Nicolás Maduro, neo presidente del Venezuela, all’atto del suo insediamento ha auspicato, con certa solennità, che vuole un paese “libero, felice e socialista”.
«La felicità materiale riposa sempre sulle cifre» diceva Honoré de Balzac. Se non deve essere cosa facile aspirare alla felicità collettiva, è cosa sicuramente ardua individuare parametri precisi che portino ad esprimere una valutazione compiuta sulla felicità di un popolo.
Prendiamo come riferimento un approfondimento del quotidiano spagnolo El País. In un articolo dello scorso 16 aprile, Luis Prados, corrispondente da Caracas, scrive che la risicata vittoria di Maduro ha frenato il progetto chavista, ossia l’impoverimento progressivo, spirituale e materiale, dei cittadini e l’istituzionalizzazione de “la mentira”, la bugia assurta a sistema. Tutto ammantato dalla liturgia bolivariana, uno strumento della retorica politica che l’ex delfino di Chávez, per limiti intellettuali, sembra avere difficoltà a maneggiare.
Parole che pesano come un macigno.
Eppure non può negarsi che molti progressisti occidentali siano ammaliati dalla retorica bolivariana, dal socialismo chavista che avrebbe dato rappresentanza politica ai poveri. L’assistenzialismo, in verità, non ha sconfitto la povertà.
Ha solo impoverito di più la borghesia venezuelana. Con riforme del lavoro che, rendendo eccessivamente onerosi i licenziamenti, hanno frenato le assunzioni di lavoratori. Con leggi sugli affitti che, favorendo a dismisura gli inquilini, hanno paralizzato il mercato delle locazioni. Con penuria di alimenti – manca persino la farina di mais – e di farmaci, con ripetuti black out elettrici nelle città metropolitane, con un tasso d’inflazione che viaggia intorno al 30%, tra i più alti dell’America Latina.
Con schizofrenici tassi di cambio con il dollaro: servono sei bolivar per acquistare un biglietto verde al mercato ufficiale, ventitré bolivar sul mercato nero. “El dólar paralelo” usano dire i venezuelani, niente altro che un sistema di regole parallele.
La borghesia è spesso sotto il giogo delle squadre di chavistas che a bordo di rumorose moto riversano nelle strade violenze gratuite e terrore. Un paese rivoluzionario che ha saputo comunque creare una ristretta casta di milionari chiamata a gestire le immense risorse naturali del paese.

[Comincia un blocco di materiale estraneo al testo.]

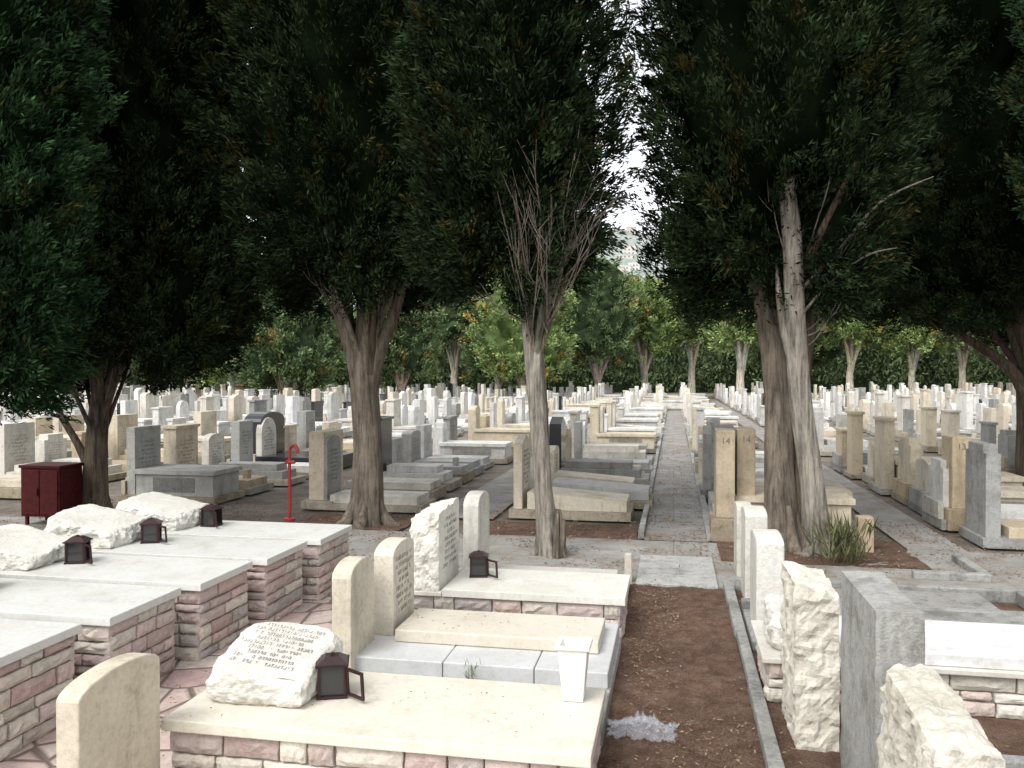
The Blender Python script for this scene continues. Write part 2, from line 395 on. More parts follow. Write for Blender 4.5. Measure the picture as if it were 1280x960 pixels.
mb=MB(); mb.box(.56,2.8,6.25,7.1,0,.08,GREY,1); mb.box(.95,2.7,6.33,7.0,.082,.17,(.38,.38,.36),1); mb.obj('stone_grave',STM,.012)
mb=MB(); mb.prism_x(arch_prof(7.52,7.98,0,.82,.05),.61,.80,(.62,.60,.54),4); mb.obj('arched_headstone',STM,.015)
mb=MB(); mb.prism_x(arch_prof(8.5,8.9,0,.72,.05),.61,.76,(.56,.54,.47),0); mb.obj('arched_headstone',STM,.015)
mb=MB(); mb.box(.56,3.0,7.22,7.30,0,.12,GREY,1);mb.box(.56,3.0,7.98,8.06,0,.12,GREY,1);mb.box(2.92,3.0,7.305,7.975,0,.12,GREY,1); mb.box(.85,2.6,7.36,7.9,0,.10,(.32,.31,.29),1); mb.obj('grave_curb',STM,.012)
mb=MB(); mb.box(1.05,2.8,3.72,3.80,0,.10,GREY,1);mb.box(1.05,2.8,4.5,4.58,0,.10,GREY,1);mb.box(2.72,2.8,3.805,4.495,0,.10,GREY,1); mb.obj('grave_curb',STM,.012)
mb=MB(); mb.box(2.03,2.2,9.95,10.14,0,.40,(.46,.36,.25),0); mb.obj('marker_block',STM,.012)
mb=MB(); mb.box(2.3,3.0,8.75,8.85,0,.08,GREY,1);mb.box(2.92,3.02,8.855,9.7,0,.08,GREY,1); mb.obj('kerb_edge',STM,.012)
mb=MB(); mb.box(-1.1,-.55,8.05,8.4,.01,.05,(.2,.2,.19),1); mb.obj('utility_cover',STM,.008)
mb=MB(); mb.box(-.46,-.39,8.08,8.16,0,.28,(.54,.50,.43),0); mb.obj('marker_post',STM,.008)

# red cabinet
mb=MB(); x,y=-8.2,9.9
for dx in(-.25,.21):
    for dy in(-.2,.16): mb.box(x+dx,x+dx+.04,y+dy,y+dy+.04,0,.12,(1,1,1))
mb.box(x-.29,x+.29,y-.22,y+.22,.121,.76,(1,1,1)); mb.box(x-.31,x+.31,y-.24,y+.24,.762,.80,(1,1,1))
mb.box(x-.27,x-.005,y-.235,y-.2205,.15,.74,(1,1,1)); mb.box(x+.005,x+.27,y-.235,y-.2205,.15,.74,(1,1,1))
mb.box(x+.2905,x+.303,y-.2,y+.2,.15,.74,(1,1,1)); mb.box(x-.03,x-.015,y-.26,y-.236,.4,.5,(1,1,1))
mb.obj('red_metal_cabinet',[M_dred],.006)

# ---------------------------------------------------------------- tubes / trees
def tube_np(pts,rad,seg=12,rs=1,groove=.12,sub=6,seed=0):
    P=np.array(pts,float);R=np.array(rad,float); n=len(P)
    Q=[];RR=[]
    for i in range(n-1):
        p0=P[max(i-1,0)];p1=P[i];p2=P[i+1];p3=P[min(i+2,n-1)]
        for k in range(sub):
            t=k/sub
            Q.append(.5*((2*p1)+(-p0+p2)*t+(2*p0-5*p1+4*p2-p3)*t*t+(-p0+3*p1-3*p2+p3)*t**3)); RR.append(R[i]*(1-t)+R[i+1]*t)
    Q.append(P[-1]);RR.append(R[-1]);Q=np.array(Q);RR=np.array(RR);m=len(Q)
    T=np.gradient(Q,axis=0);T/=np.linalg.norm(T,axis=1)[:,None]+1e-9
    ref=np.array([0.3,1,0.05])
    A=np.cross(T,ref);A/=np.linalg.norm(A,axis=1)[:,None]+1e-9;B=np.cross(T,A)
    th=np.linspace(0,2*np.pi,seg,endpoint=False)
    zz=np.arange(m)[:,None]*.25
    g=1+groove*(np.sin(th*3+zz*.35+seed)+.7*np.sin(th*5-zz*.5+seed*2)+.5*np.sin(th*9+zz*.2+seed*3))
    V=Q[:,None,:]+(RR[:,None]*g)[:,:,None]*(np.cos(th)[None,:,None]*A[:,None,:]+np.sin(th)[None,:,None]*B[:,None,:])
    V=V.reshape(-1,3)
    i=np.arange(m-1)[:,None]*seg;j=np.arange(seg)[None,:];jn=(j+1)%seg
    F=np.stack([i+j,i+jn,i+seg+jn,i+seg+j],-1).reshape(-1,4)
    return V,F
def merge(parts,cols):
    Vs=[];Fs=[];Cs=[];o=0
    for (V,F),c in zip(parts,cols):
        Vs.append(V);Fs.append(F+o);Cs.append(np.tile(np.array(c),(len(V),1)));o+=len(V)
    return np.vstack(Vs),np.vstack(Fs),np.vstack(Cs)
def leafquads(P,D,L,W,rng):
    n=len(P);D=D/(np.linalg.norm(D,axis=1)[:,None]+1e-9)
    S=np.cross(D,rng.normal(size=(n,3)));S/=np.linalg.norm(S,axis=1)[:,None]+1e-9
    L=(L*rng.uniform(.6,1.3,n))[:,None];W=(W*rng.uniform(.6,1.3,n))[:,None]
    V=np.stack([P,P+D*L*.45+S*W*.5,P+D*L,P+D*L*.5-S*W*.5],1).reshape(-1,3)
    return V,np.arange(n*4).reshape(n,4)
def rfun(th,t,ph):
    return 1+.09*np.sin(2*th+ph[0]+3*t)+.07*np.sin(3*th-ph[1]+9*t)+.08*np.sin(7*th+ph[2]-9*t)+.08*np.sin(5*th+ph[3]+23*t)+.07*np.sin(11*th+31*t+ph[4])
def prof_default(t): return np.interp(t,[0,.08,.25,.6,.85,1],[.66,.88,1,.95,.6,.12])
def crown(parent,cx,cy,z0,z1,R,ncl,npl,L,W,rng,c1,c2,prof=prof_default,clr=.16,lean=(0,0),name='foliage',corek=.78,up=.7,cored=.5,drop=.35,carve=(),tpow=1.15,jit=.42,tip=.9):
    ph=rng.uniform(0,6.28,6)
    def surf(th,t):
        r=R*prof(t)*rfun(th,t,ph)
        zb=z0+drop*np.sin(3*th+ph[5])*.5+drop*np.sin(5*th+ph[4]*2)*.5+drop*.4*np.sin(9*th+ph[1])
        z=zb+(z1-zb)*t
        for (ca,cw,zm,kk) in carve:
            d=np.abs((th-ca+np.pi)%(2*np.pi)-np.pi)
            m=np.clip((cw-d)/(cw*.35),0,1)*np.clip((zm-z)/.35,0,1)
            r=r*(1-m*(1-kk))
        return r,z
    nb=int(ncl*.18);ns=ncl-nb
    th=rng.uniform(0,2*np.pi,ncl);t=np.concatenate([rng.uniform(0,1,ns)**tpow,rng.uniform(0,.06,nb)])
    f=np.concatenate([1-np.abs(rng.normal(0,.10,ns)),np.sqrt(rng.uniform(0.02,1,nb))])
    f*=rng.choice([.95,1.0,1.0,1.04,1.09],ncl)
    r,z=surf(th,t); r=r*f
    Cx=cx+lean[0]*t+r*np.cos(th);Cy=cy+lean[1]*t+r*np.sin(th)
    C=np.stack([Cx,Cy,z],1)
    D=np.stack([np.cos(th)*1.0,np.sin(th)*1.0,np.full(ncl,up)+rng.normal(0,.35,ncl)],1)
    D[ns:,2]-=.9
    D/=np.linalg.norm(D,axis=1)[:,None]
    sz=rng.uniform(.5,1.6,ncl)
    Pc=np.repeat(C,npl,0);Dc=np.repeat(D,npl,0);szc=np.repeat(sz,npl)[:,None]
    n=len(Pc)
    s=rng.uniform(0,1,n)[:,None]
    P=Pc+Dc*s*clr*1.6*szc+rng.normal(0,1,(n,3))*clr*.48*szc*(1.05-s*.75)
    DD=Dc+rng.normal(0,jit,(n,3))
    V,F=leafquads(P,DD,L,W,rng)
    mass=.5+.5*np.sin(th*4+ph[0]+z*2.1)*np.sin(z*3.3+th*2+ph[3])
    k=np.clip(rng.uniform(0,1,ncl)**1.3*.7+mass*.45-.05,0,1)
    k=np.repeat(k,npl)[:,None]
    col=np.array(c1)*(1-k)+np.array(c2)*k
    dead=np.repeat(rng.uniform(0,1,ncl)<.07,npl)[:,None]
    col=np.where(dead,col*np.array([1.7,.95,.7]),col)
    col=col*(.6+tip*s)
    col=col*rng.uniform(.6,1.35,(n,1))
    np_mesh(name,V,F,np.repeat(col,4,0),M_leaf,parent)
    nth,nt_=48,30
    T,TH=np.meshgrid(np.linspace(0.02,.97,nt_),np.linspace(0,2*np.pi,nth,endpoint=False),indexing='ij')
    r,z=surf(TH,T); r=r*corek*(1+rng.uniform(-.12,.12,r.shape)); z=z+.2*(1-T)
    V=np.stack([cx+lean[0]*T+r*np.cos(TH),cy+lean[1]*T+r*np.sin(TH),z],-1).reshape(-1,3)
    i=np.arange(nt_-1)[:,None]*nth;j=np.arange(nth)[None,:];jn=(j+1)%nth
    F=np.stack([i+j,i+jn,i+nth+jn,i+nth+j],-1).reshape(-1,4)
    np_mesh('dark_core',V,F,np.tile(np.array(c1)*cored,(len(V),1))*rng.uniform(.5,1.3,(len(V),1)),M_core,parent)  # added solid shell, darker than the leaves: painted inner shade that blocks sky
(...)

Non c’è regime che non conosca nomenclatura. E non c’è regime che non cada nella tentazione di comprimere libertà e diritti umani.
Amnesty International ha fatto sentire il suo peso nella recente campagna elettorale. Lo scorso 4 aprile, con una lettera aperta ai candidati alla presidenza della Repubblica Bolivariana, l’organizzazione ha lanciato un appello incisivo: il Venezuela non deve svincolarsi dagli accordi internazionali uscendo dalla Corte Interamericana dei Diritti Umani, come ha annunciato Chávez con una missiva del 6 settembre.
Amnesty International ha affermato due priorità ulteriori: il rispetto delle libertà di associazione e di riunione e l’osservanza del principio di separazione tra i poteri dello Stato, precisando che non può usarsi il sistema giudiziario per mettere a tacere coloro che esprimono opinioni poco gradite al potere.
Con il caso dell’ex giudice María Lourdes Afiuni, accusata di corruzione per aver concesso la libertà provvisoria a un oppositore di Chávez, che – per l’organizzazione di tutela dei diritti umani – è vittima di un processo arbitrario e va immediatamente scarcerata.
Difficile misurare la felicità collettiva a cui aspira Maduro, ex delfino del Comandante.
Consoliamoci con la frase con cui Epicuro apriva la lettera a Meneceo: “mai si è troppo giovani o troppo vecchi per la ricerca della felicità’’.